Take every line from the listing below that includes "lights" and copy it.
──────
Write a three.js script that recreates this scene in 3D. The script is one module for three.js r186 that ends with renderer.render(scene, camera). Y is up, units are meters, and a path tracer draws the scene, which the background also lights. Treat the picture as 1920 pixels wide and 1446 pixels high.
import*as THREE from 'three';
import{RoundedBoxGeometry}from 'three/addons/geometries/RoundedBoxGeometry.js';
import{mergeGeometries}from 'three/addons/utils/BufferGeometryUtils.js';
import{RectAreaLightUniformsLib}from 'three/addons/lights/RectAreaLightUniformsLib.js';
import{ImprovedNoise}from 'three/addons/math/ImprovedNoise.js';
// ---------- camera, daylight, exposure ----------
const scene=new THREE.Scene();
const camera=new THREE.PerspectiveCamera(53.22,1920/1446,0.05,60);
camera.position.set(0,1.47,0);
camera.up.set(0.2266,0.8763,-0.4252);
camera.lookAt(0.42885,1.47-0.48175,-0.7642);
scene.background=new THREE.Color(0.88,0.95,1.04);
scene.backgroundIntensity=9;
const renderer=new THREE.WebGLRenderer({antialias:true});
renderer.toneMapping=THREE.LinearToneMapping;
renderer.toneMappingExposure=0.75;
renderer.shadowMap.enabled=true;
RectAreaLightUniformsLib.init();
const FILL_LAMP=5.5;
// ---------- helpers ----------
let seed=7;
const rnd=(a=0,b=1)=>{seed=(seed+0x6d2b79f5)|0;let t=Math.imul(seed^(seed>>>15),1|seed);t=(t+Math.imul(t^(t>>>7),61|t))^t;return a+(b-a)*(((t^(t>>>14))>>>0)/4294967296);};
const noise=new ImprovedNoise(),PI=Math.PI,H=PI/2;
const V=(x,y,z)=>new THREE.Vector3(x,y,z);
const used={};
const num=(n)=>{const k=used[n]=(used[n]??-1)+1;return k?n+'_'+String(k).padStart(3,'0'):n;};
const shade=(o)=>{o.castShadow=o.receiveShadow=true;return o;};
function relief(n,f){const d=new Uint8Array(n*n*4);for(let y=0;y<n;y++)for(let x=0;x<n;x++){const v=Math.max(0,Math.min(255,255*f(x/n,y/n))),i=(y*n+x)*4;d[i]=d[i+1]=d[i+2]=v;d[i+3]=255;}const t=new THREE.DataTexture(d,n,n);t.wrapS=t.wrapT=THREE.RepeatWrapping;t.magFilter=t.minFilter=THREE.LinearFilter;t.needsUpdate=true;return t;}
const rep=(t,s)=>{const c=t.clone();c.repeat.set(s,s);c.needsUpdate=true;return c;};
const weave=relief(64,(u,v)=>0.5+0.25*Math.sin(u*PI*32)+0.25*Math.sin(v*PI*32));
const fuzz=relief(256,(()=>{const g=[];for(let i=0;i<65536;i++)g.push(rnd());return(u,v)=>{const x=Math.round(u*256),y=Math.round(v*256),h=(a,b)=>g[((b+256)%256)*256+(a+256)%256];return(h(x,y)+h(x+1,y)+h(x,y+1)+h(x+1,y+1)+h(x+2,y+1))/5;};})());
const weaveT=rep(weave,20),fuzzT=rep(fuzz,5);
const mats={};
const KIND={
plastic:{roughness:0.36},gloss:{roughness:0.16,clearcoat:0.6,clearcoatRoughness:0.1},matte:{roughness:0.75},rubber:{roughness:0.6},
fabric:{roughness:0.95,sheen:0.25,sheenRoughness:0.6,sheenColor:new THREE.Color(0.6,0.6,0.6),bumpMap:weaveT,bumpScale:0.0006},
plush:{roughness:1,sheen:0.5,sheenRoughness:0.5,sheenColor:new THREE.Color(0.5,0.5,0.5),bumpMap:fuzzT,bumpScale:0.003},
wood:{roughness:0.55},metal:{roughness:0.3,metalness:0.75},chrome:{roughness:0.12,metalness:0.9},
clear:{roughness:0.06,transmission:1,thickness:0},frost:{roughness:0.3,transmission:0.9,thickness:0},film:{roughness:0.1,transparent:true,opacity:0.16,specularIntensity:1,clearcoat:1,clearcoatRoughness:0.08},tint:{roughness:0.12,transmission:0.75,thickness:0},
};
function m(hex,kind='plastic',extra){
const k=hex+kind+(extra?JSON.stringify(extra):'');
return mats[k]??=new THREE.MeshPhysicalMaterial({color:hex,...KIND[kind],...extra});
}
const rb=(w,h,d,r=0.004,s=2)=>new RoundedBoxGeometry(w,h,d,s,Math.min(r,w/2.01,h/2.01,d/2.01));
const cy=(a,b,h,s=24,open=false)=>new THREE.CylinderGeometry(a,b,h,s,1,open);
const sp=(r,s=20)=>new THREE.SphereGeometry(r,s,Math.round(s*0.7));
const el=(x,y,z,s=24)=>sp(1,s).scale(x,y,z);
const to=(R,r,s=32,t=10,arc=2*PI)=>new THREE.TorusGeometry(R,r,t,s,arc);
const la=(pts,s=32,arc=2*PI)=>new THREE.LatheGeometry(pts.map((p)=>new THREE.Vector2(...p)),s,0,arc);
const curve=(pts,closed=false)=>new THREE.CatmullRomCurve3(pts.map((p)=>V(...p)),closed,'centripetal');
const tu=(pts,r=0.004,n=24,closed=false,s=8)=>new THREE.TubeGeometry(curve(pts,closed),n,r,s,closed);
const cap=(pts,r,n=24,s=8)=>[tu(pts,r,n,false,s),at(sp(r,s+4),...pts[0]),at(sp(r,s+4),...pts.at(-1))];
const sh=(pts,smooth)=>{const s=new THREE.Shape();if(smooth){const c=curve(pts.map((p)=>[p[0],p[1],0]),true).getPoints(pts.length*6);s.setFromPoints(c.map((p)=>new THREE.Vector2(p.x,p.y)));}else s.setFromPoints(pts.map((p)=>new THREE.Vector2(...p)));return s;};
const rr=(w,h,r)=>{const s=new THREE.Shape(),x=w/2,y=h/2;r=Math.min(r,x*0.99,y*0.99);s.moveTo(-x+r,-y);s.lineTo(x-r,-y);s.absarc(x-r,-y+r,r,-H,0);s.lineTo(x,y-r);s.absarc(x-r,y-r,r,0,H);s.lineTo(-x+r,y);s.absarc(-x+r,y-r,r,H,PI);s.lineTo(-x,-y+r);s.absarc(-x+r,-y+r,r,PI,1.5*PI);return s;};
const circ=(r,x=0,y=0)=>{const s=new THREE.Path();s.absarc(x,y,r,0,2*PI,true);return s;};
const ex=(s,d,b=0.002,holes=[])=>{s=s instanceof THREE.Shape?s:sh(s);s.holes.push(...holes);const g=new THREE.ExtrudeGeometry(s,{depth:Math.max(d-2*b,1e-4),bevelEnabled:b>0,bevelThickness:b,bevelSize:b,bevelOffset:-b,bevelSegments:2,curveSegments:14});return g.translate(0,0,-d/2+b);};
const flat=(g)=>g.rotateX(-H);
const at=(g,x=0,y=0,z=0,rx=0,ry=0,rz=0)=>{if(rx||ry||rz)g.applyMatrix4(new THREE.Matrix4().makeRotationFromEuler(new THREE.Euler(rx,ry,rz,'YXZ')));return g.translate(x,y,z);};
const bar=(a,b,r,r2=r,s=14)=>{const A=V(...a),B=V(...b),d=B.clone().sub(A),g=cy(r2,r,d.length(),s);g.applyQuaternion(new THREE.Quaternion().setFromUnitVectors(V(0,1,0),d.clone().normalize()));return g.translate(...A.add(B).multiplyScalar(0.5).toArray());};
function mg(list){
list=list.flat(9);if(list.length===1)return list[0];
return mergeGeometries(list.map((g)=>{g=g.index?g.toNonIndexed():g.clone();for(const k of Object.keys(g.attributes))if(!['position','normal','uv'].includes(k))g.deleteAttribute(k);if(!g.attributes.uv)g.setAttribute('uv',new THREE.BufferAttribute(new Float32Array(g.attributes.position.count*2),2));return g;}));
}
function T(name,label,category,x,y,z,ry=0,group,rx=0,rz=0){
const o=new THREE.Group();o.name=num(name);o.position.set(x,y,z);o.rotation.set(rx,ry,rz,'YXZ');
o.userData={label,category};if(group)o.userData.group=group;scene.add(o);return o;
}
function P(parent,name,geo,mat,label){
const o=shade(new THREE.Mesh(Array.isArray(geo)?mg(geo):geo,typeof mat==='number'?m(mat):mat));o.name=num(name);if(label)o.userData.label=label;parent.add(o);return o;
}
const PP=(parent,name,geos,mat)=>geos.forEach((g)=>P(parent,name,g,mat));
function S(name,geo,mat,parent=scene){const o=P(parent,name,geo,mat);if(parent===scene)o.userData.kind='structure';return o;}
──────
■ FINISHED EXERCISE
Write a three.js script that recreates this scene in 3D. The script is one module for three.js r186 that ends with renderer.render(scene, camera). Y is up, units are meters, and a path tracer draws the scene, which the background also lights. Treat the picture as 1920 pixels wide and 1446 pixels high.
import{RectAreaLightUniformsLib}from 'three/addons/lights/RectAreaLightUniformsLib.js';